Shortly after John got to Florida, when I had prepared myself for him to be gone for 4 full months, he called to see if the weekend of March 26th would be a good weekend for him to visit. (Is that a trick question? Um, yes!). We booked the tickets and I told the kids Dad was coming to visit. I would often hear them in the backseat of the car (which was recently named "Big Ben" for your reference - "Paul Bunyan" was a strong second runner up) debating over how many ballet classes Annalise had until Dad came home. Hearing that, I decided to finally make the calendar that I had been meaning to make and the countdown began. Justin seems to grasp the concept of time as well as the idea that his Dad is gone because he has to be. Annalise is not there yet. She wonders when life will return to normal and when the Navy will finally let Dad come home. This is all slightly more difficult for her given that she's trying to understand when/why we're leaving Portsmouth and where John fits into that process. She clearly does not remember San Diego and she associates life with New England. This has to be hard on her...
I was so excited to see the way Annalise planned and planned for John to come home. She's been watching Max and Ruby on TV (the show with the bossy big sister that Justin hates). At one point, she watched with wide eyes as Ruby planned a surprise party and she told me that she wanted to host one for her Daddy. There were decorations to deal with, a cake to be made, a house to be cleaned, and guests to invite. The most imortant detail of all was the dress she would wear!
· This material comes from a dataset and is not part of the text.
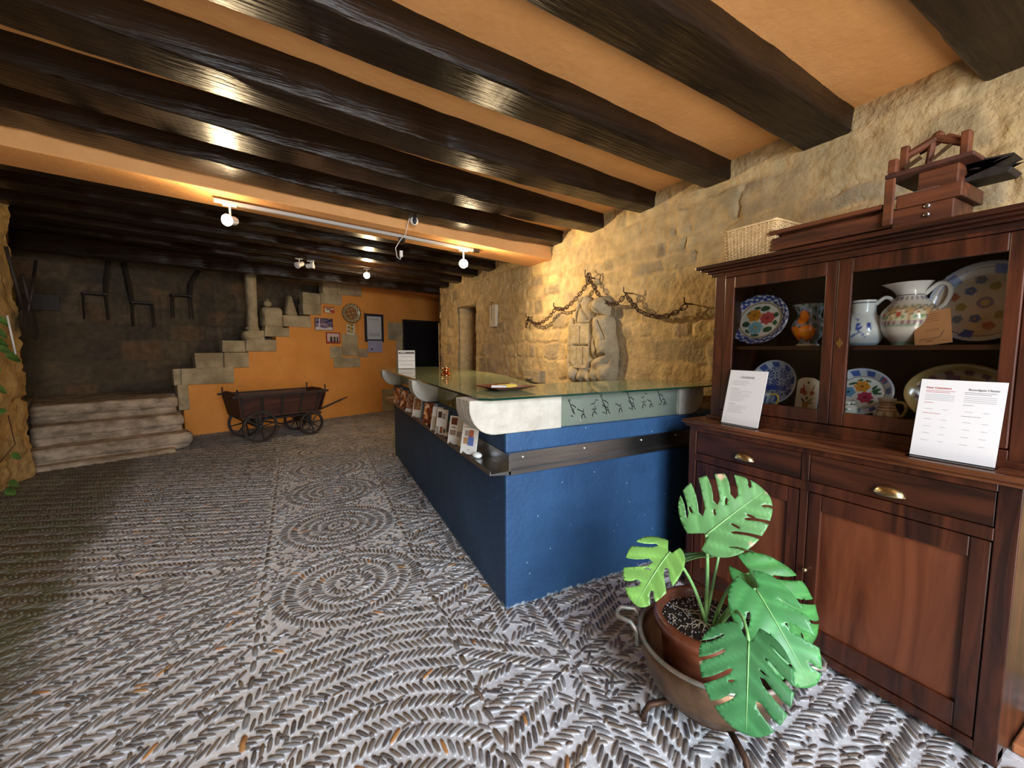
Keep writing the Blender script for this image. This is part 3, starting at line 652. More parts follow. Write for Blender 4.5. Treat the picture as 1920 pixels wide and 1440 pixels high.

She was determined until the last minute that her entire class would attend (Brynn, Gwen, Gabbie) as well as Leah and Regan. She was irritated with me when I told her it would be a family party but she adapted and gave us all instructions. John was to wait in the car while she ran upstairs to change into her dress and then we would all hide behind the counter while he walked upstairs. We obliged and John was thoroughly "shocked" when we all jumped out and yelled "Surprise!" at him once he reached the top of the stairs.
The party went well and the weekend was blissfully normal for me. We took Mark to dinner with our family at Jackie's Galaxy, Justin played with Bayley, we all went to ballet together, and John took the kids to the park while I went for a pedicure. John and I argued the way married couples do and I feel happy that even though things are off kilter for our family, we have the ability to hash it all out and fix what is wrong. I'm very happy with the fact that everyone can fall into routine so easily and it makes me know we are a strong family. (Important to note - the argument was small. It was over a remote control.)
I am obviously a very lucky man to have a family who loves me so much! I can't imagine what it would be like to have a family that didn't think every day about when we would get to be together again, and I don't want to.
ReplyDeleteOh, and for the record, the argument was over the fact that I replaced the broken remote with one that is rechargeable instead on one that has disposable batteries. Lisa is an environment hater!